As maiores empresas de alimentos e do agronegócio podem ter perdas multibilionárias até o fim da década por conta das mudanças climáticas, gerando um baque para o setor comparável ao sofrido pelo setor financeiro na crise de 2008.
Essa é uma das conclusões de um novo relatório divulgado nesta terça-feira pelos chamados “campeões do clima” da ONU.
O levantamento recomenda que instituições financeiras comecem a agir já para retirar de seus portfólios companhias que estejam associadas ao desmatamento e à perda da biodiversidade.
O relatório alerta que os instrumentos para precificar risco são inadequados — eles se concentram em energia e não cobrem setores como agricultura e uso da terra.
Realizada com apoio de instituições como BlackRock, BNP Paribas e Goldman Sachs, a análise calcula que os investidores podem sofrer perdas irrecuperáveis de US$ 150 bilhões caso “não ajam agora”.
O levantamento analisou 40 das maiores companhias envolvidas do setor de alimentos, de fabricantes de insumos a varejistas, passando por frigoríficos e traders.
Juntas, elas valem mais de US$ 2,2 trilhões e empregam 8 milhões de pessoas. Todas faturam mais de US$ 3 bilhões anuais. Os nomes das companhias não foram revelados.
Em média, elas correm o risco de perder 7,2% de seu valor até o fim da década. Alguns setores, como o de insumos, serão mais afetados, com reduções de até 14%.
Nos segmentos em que o Brasil tem grande participação mundial, o impacto estimado fica em linha com a média do setor: queda de 7,2% para as companhias de proteínas animais e de 7,4% para as de commodities agrícolas.
Hora da ação
Os campeões do clima da ONU afirmam que será necessário acabar com o desmatamento associado a commodities responsáveis pelo grosso do impacto ambiental negativo: carne bovina, soja, óleo de palma, celulose e papel.
“A questão é: dados os riscos e oportunidades, por que nem todas as instituições financeiras que têm compromissos net zero – com um total de mais de US$ 130 trilhões em ativos sob gestão – se comprometeram com isso?”
Mais de 30 instituições financeiras assinaram um compromisso para eliminar o financiamento desses negócios, o equivalente a US$ 8,7 trilhões em ativos.
O plano é que elas divulguem em 2025 o progresso feito. “Mas, sinceramente, isso não é suficiente”, afirmou em comunicado Nigel Topping, um dos dois “campeões do clima” da ONU cuja missão é envolver o setor privado na luta contra a mudança do clima.

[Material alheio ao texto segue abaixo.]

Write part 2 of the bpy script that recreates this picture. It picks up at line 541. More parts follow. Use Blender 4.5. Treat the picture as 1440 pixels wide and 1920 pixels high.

Os sistemas de produção de alimentos são “desiguais, intensos em carbono, prejudiciais ao meio ambiente, inacessíveis [em termos de custo] e cada vez mais vulneráveis”, escrevem os autores.
Não será possível limitar o aquecimento global a 1,5°C sem acabar com a derrubada de florestas – e é aí que reside a grande contribuição das atividades agrícolas.
A transição no uso da terra será tão profunda quanto a transição energética, segundo o documento, e isso terá implicações significativas para o agronegócio.
“Um sistema de produção de alimentos net zero e resiliente pode gerar até US$ 4,5 trilhões em novas oportunidades anualmente até 2030”, diz o texto.
Créditos de carbono de qualidade
O documento lista cinco “chamados à ação” para investidores e instituições financeiras, além da faxina em seus portfólios.
Eles incluem a compreensão dos riscos ligados à mudança do uso da terra e a importância do respeito aos direitos de comunidades locais e/ou indígenas.
Um ponto em particular deveria chamar a atenção dos brasileiros: a integridade das soluções baseadas na natureza.
O país vive um boom de interesse por créditos de carbono gerados por iniciativas de proteção da vegetação nativa e de reflorestamento.
Do ponto de vista econômico, essas atividades podem ser eficientes para sequestrar CO2 e promover biodiversidade.
Mas os investimentos nesses créditos de carbono, afirma o documento, “devem seguir princípios de boas práticas de integridade como os do Integrity Council for the Voluntary Carbon Markets, que serão anunciados ainda este ano”.